Die Bundesregierung lässt bisher jedoch den Mut vermissen, dies entsprechend umzusetzen. Stattdessen verfängt sie sich in widersprüchlichen Signalen: So tritt Deutschland 2019 der „Powering Past Coal Alliance“ bei – verteidigt gleichzeitig aber die Inbetriebnahme des neuen Kohlekraftwerks Datteln IV. Auch betont Kanzlerin Merkel beim Petersburger Dialog das Bekenntnis Deutschlands zum „European Green Deal“ und der damit verbundenen Zielanhebung für 2030 und Klimaneutralität bis 2050 – während ihre eigene Partei fordert, dass dies aber keine Auswirkungen auf die deutsche Wirtschaft haben dürfe. Während Österreich oder Schweden dieses Jahr sogar früher als geplant aus der Kohle ausgestiegen sind, gerät Deutschland damit immer mehr ins internationale Hintertreffen. Selbst im Vereinigten Königreich – einst stolzer „King Coal“ – läuft das Energiesystem dieses Jahr bereits seit über 1000 Stunden komplett ohne Kohle.

Es bleibt nur zu hoffen, dass wir nicht vergessen, dass die Klimakrise zwar durch Corona aus den Medien verschwunden ist, aber dennoch unaufhaltsam auf uns zukommt. Abwrackprämien für ohnehin veraltete unrentable Kohlemeiler werden uns nicht helfen – und sind rausgeworfenes Geld, das woanders fehlt.
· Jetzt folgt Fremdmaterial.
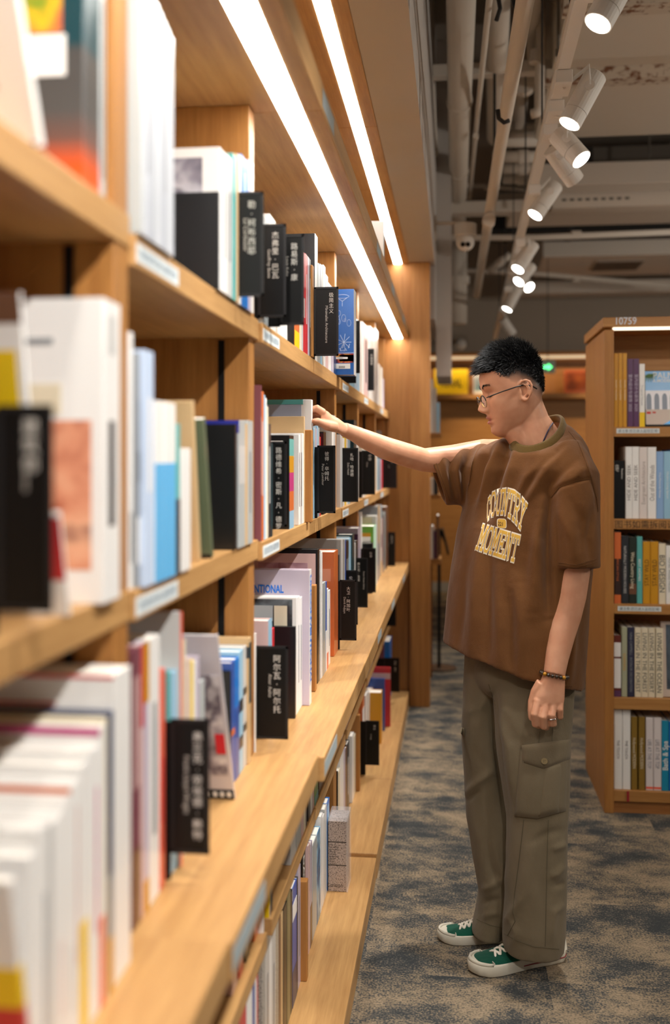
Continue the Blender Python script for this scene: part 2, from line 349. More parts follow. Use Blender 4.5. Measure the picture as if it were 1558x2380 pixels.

Stattdessen muss der Gesetzesentwurf, der bereits hämisch als „KohleEINstiegsgesetz“ bezeichnet wird, noch so angepasst werden, dass neben dem dringend benötigten Klimaschutz auch Planungssicherheit für alle Menschen in den betroffenen Regionen geschaffen wird.

  1. 1Pao-Yu Oei et al. (2020): Garzweiler II: Prüfung der energiewirtschaftlichen Notwendigkeit des Tagebaus. DIW Politikberatung komapkt 150 (online verfügbar).